Di lapangan Istora itu pula ada sepasang suami isteri peraih medali emas Olimpiade Barcelona 1992, Alan Budikusuma dan Susi Susanti. Pasangan yang menikah sebelas tahun lalu ini hadir dengan kapasitas masing-masing. Alan sebagai Wakil Ketua Panitia turnamen Thomas dan Uber Cup, sementara Susi menjabat Manajer Tim Uber Cup Indonesia. Mereka berdua juga dikenal karena bisnis alat-alat olahraga, khususnya raket badminton, bernama Astec, singkatan dari “Alan Susi Technology”.
Olahraga memang tidak semata karena hobi. Keringat, dan terkadang darah, menuntut penghargaan yang layak dari pihak-pihak yang dibela. Tengoklah kisah para pemain Levante, klub gurem di La Liga Spanyol, pekan lalu. Sebelas pemain Levante tidak bergerak saat peluit kick-off dibunyikan wasit dalam partai melawan Deportivo La Coruna. Sebelas pemain Levante ngambek di tengah lapangan sambil bergandeng tangan karena gaji mereka belum dibayar klub terlilit hutang yang pasti terdegradasi musim depan itu. Aksi para pemain Levante ini mendapat tepuk-tangan dari para pendukungnya yang juga tengah prihatin. Sementara itu, tindakan sportif dilakukan pemain Deportivo saat gelandang Sergio Gonzalez membawa bola melewati pemain Levante yang hanya diam dan menembakkan bola keluar garis gawang.

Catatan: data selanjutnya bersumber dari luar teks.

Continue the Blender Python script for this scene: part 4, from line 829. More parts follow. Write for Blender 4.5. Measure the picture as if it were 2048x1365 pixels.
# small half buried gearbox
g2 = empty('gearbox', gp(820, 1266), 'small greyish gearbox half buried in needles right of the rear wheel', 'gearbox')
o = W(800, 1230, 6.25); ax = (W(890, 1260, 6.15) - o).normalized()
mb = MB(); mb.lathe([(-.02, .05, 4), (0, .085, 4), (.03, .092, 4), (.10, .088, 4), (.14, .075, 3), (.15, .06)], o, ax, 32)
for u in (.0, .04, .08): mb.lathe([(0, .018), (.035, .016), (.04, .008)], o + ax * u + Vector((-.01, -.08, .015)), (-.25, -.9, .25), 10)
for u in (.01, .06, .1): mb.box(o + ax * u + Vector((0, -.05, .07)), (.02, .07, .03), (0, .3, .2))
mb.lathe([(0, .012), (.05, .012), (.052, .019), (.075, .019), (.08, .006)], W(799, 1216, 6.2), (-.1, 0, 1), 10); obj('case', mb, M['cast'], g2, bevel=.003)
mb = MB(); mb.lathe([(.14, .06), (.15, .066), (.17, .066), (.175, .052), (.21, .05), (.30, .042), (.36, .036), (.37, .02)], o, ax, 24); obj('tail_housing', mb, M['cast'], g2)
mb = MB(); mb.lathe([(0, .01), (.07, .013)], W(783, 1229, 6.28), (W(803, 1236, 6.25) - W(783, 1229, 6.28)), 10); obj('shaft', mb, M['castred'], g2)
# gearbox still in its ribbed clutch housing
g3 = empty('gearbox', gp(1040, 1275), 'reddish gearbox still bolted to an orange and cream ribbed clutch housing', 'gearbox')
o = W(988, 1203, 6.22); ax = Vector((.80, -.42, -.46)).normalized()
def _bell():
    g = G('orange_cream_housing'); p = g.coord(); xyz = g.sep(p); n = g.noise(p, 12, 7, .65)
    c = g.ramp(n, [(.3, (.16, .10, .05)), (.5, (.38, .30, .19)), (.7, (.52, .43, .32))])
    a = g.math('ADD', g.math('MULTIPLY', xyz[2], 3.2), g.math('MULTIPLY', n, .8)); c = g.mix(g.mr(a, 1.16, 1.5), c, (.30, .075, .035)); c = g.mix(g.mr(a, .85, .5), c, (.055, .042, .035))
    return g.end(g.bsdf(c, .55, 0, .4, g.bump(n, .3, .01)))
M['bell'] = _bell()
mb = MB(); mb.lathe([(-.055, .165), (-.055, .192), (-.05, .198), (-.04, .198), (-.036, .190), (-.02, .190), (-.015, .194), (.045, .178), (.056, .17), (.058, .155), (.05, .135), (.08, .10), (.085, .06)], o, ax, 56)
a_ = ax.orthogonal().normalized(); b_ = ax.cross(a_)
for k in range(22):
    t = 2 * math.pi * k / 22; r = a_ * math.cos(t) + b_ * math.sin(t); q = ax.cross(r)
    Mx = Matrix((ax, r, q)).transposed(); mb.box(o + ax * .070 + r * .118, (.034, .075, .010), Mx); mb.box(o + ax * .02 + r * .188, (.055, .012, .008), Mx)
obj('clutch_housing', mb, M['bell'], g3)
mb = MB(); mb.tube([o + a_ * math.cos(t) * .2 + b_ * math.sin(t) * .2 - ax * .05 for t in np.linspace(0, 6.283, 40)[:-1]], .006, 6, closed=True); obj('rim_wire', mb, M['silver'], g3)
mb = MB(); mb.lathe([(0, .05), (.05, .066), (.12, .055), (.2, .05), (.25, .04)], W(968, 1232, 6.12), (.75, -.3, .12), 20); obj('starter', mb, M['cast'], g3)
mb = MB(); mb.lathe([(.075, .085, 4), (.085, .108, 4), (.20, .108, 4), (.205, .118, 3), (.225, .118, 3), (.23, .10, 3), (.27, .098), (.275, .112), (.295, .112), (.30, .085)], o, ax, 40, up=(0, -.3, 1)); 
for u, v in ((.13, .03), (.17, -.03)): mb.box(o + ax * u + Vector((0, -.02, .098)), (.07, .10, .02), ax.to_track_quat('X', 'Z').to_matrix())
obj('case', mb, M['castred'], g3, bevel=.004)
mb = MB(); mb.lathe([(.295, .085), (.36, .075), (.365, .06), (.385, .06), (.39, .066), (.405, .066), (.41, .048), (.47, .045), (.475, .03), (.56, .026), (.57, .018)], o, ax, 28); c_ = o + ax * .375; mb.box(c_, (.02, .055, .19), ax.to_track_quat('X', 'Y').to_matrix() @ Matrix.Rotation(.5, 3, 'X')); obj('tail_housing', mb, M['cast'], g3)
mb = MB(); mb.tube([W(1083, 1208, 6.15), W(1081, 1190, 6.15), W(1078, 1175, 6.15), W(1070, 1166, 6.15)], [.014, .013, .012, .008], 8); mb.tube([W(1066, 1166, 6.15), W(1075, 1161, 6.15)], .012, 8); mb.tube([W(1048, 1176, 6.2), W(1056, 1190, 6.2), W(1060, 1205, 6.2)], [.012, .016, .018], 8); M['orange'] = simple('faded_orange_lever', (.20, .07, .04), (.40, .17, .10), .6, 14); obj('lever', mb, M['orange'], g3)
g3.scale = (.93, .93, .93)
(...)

Profesionalisme dan jaminan hidup tak bisa dipisahkan dari urusan nasionalisme dan sportivitas olahraga. Di mana hati senang, pikiran tenang, di situlah kemenagan akan datang.
Selamat berjuang para atlet, maju terus Tim Thomas Cup Indonesia.
Atlet kan juga butuh uang untuk masa depan.